Many Siberian locations on Russian maps had been established by overland measurements from known settlements. The Russians used a "verst" as a unit for measuring land distance. De Vaugondy concluded Russian measurements based on 87 versts per degree of longitude should more accurately have been 104½ versts to the degree. This then allowed him to reduce distances on their maps by one sixth. De Vaugondy held the theory that geographers had always tended to err on the high side in defining longitudinal distances.[11] Coupled with his distrust of the Delisle calculations, this allowed him to feel comfortable in moving the Kamchatka peninsula some five degrees to the west of its location on the Russian maps. De Vaugondy's Kamchatka then rested halfway between the locations assigned by Engel and that of "modern maps."


The "curious" map by J.N. Buache (By courtesy of the author)


Engel praised maps of America attributed to Acosta[12] as important source material. De Vaugondy concurred. "Acosta's maps are the only ones we need to follow.
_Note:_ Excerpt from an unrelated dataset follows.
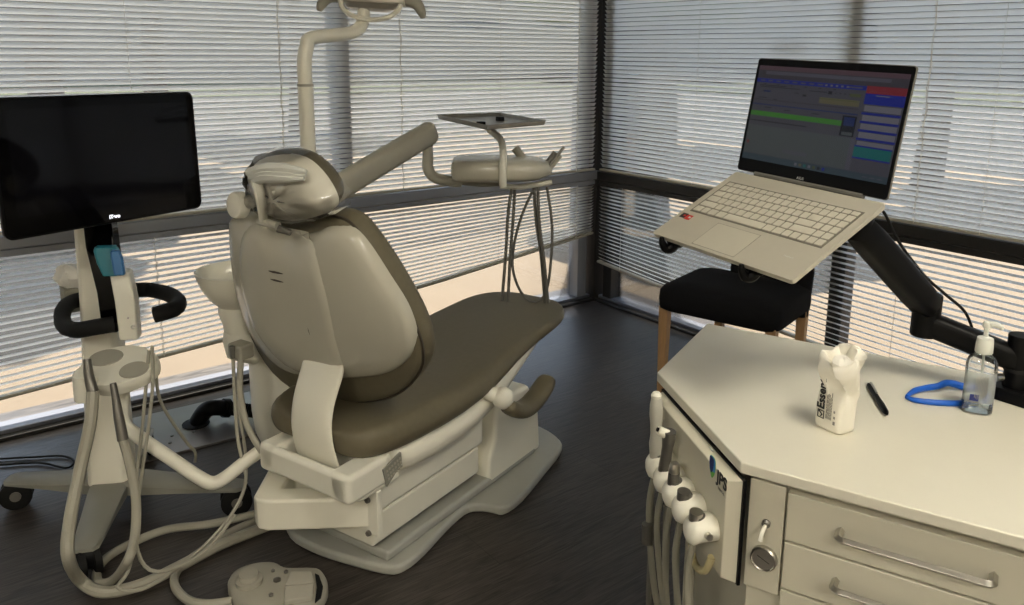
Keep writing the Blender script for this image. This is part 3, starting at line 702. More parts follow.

They have served as the basis of all subsequent maps", he wrote.

The distance between Cabo San Lucas at the tip of Baja California and Cape Mendocino was crucial to de Vaugondy's system. The latitudes of these two points had long been established.[13] De Vaugondy's system called for several large river basins which demanded a wide North American continent. He reasoned the greater the distance between Cabo San Lucas and Cape Mendocino, the further apart they must be in longitude, hence bending the northbound coastline further to the west. In trying to prove that point, Robert de Vaugondy curiously invoked length of voyages. Vizcaino's eight-month voyage in 1602 was used to estimate the distance at about 800 leagues. "This eight month period of exploration is equivalent to the six months which Captain Cook recently spent in exploring the coast of New Zealand, which is now estimated to be some 600 leagues in length". That over 150 years separated these voyages did not seem significant to de Vaugondy. His 800-league distance neatly split the difference between the 1100 leagues of Engel's map and 500 leagues of modern maps.

While he could not support the de Fonte legend, de Vaugondy was convinced a Strait of Anian (the western terminus of an interior Northwest Passage) existed to the north of California, "at the place where the coast breaks to the west". Lack of support did not preclude his including numerous lakes and rivers derived directly from the de Fonte report on his new map.

De Vaugondy also incorporated le Page du Pratz's[14] fanciful report of the travels of the Indian Moncacht-Ape along the westward-flowing Belle Riviére. Further he included the fanciful geography of Baron de Lahontan,[15] a great saline lake and westward-flowing Grande Riviére. De Vaugondy was careful to point out that these reports refuted the existence of Guillaume Delisle's infamous "Sea of the West."

Reports of observations made to the west of Hudson's Bay convinced de Vaugondy that some sort of route through the interior must exist. He cited a letter from de la Lande[16] regarding a Danish ship which purportedly made a passage from Hudson's Bay through Repulse Bay in 1769. A current swept them west and into a series of lakes which they followed in a three-month journey to the Pacific Ocean. They were reported to have returned to Europe in 1773 by sailing round Tierra del Fuego.